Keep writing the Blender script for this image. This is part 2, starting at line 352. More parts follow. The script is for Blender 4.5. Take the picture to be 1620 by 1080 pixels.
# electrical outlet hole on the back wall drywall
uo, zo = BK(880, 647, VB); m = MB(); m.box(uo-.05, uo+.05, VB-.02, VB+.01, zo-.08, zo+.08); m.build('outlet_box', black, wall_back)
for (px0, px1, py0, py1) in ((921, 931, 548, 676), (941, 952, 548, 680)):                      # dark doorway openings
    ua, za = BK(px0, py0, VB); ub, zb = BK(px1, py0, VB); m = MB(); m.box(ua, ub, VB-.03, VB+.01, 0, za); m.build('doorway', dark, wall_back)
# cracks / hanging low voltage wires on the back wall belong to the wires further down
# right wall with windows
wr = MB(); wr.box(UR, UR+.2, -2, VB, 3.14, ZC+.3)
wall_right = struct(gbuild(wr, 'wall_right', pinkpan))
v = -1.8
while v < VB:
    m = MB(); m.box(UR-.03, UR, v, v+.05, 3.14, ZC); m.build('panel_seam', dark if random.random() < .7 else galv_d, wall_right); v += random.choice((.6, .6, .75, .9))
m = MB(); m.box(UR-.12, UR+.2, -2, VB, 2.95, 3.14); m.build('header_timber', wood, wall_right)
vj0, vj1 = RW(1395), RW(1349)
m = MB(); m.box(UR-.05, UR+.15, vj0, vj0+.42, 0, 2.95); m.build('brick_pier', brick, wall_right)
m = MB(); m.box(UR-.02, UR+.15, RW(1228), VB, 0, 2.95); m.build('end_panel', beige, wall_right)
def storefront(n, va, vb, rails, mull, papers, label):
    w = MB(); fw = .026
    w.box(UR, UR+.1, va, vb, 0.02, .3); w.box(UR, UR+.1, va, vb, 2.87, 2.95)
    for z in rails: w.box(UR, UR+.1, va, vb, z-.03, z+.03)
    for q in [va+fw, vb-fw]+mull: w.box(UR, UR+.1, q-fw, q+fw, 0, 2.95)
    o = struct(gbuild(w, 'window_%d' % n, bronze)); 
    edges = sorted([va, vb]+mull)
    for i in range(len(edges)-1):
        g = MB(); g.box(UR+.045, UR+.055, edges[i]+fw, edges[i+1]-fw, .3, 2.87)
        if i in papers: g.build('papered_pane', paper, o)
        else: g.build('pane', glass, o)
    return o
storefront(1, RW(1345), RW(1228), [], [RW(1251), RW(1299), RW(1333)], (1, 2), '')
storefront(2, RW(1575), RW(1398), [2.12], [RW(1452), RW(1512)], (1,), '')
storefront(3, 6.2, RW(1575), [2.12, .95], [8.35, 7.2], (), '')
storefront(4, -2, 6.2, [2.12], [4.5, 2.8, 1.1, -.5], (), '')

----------

* Exercise objective
Quote every line of the data, word for word.

* Reply
Keep writing the Blender script for this image. This is part 2, starting at line 352. More parts follow. The script is for Blender 4.5. Take the picture to be 1620 by 1080 pixels.
# electrical outlet hole on the back wall drywall
uo, zo = BK(880, 647, VB); m = MB(); m.box(uo-.05, uo+.05, VB-.02, VB+.01, zo-.08, zo+.08); m.build('outlet_box', black, wall_back)
for (px0, px1, py0, py1) in ((921, 931, 548, 676), (941, 952, 548, 680)):                      # dark doorway openings
    ua, za = BK(px0, py0, VB); ub, zb = BK(px1, py0, VB); m = MB(); m.box(ua, ub, VB-.03, VB+.01, 0, za); m.build('doorway', dark, wall_back)
# cracks / hanging low voltage wires on the back wall belong to the wires further down
# right wall with windows
wr = MB(); wr.box(UR, UR+.2, -2, VB, 3.14, ZC+.3)
wall_right = struct(gbuild(wr, 'wall_right', pinkpan))
v = -1.8
while v < VB:
    m = MB(); m.box(UR-.03, UR, v, v+.05, 3.14, ZC); m.build('panel_seam', dark if random.random() < .7 else galv_d, wall_right); v += random.choice((.6, .6, .75, .9))
m = MB(); m.box(UR-.12, UR+.2, -2, VB, 2.95, 3.14); m.build('header_timber', wood, wall_right)
vj0, vj1 = RW(1395), RW(1349)
m = MB(); m.box(UR-.05, UR+.15, vj0, vj0+.42, 0, 2.95); m.build('brick_pier', brick, wall_right)
m = MB(); m.box(UR-.02, UR+.15, RW(1228), VB, 0, 2.95); m.build('end_panel', beige, wall_right)
def storefront(n, va, vb, rails, mull, papers, label):
    w = MB(); fw = .026
    w.box(UR, UR+.1, va, vb, 0.02, .3); w.box(UR, UR+.1, va, vb, 2.87, 2.95)
    for z in rails: w.box(UR, UR+.1, va, vb, z-.03, z+.03)
    for q in [va+fw, vb-fw]+mull: w.box(UR, UR+.1, q-fw, q+fw, 0, 2.95)
    o = struct(gbuild(w, 'window_%d' % n, bronze)); 
    edges = sorted([va, vb]+mull)
    for i in range(len(edges)-1):
        g = MB(); g.box(UR+.045, UR+.055, edges[i]+fw, edges[i+1]-fw, .3, 2.87)
        if i in papers: g.build('papered_pane', paper, o)
        else: g.build('pane', glass, o)
    return o
storefront(1, RW(1345), RW(1228), [], [RW(1251), RW(1299), RW(1333)], (1, 2), '')
storefront(2, RW(1575), RW(1398), [2.12], [RW(1452), RW(1512)], (1,), '')
storefront(3, 6.2, RW(1575), [2.12, .95], [8.35, 7.2], (), '')
storefront(4, -2, 6.2, [2.12], [4.5, 2.8, 1.1, -.5], (), '')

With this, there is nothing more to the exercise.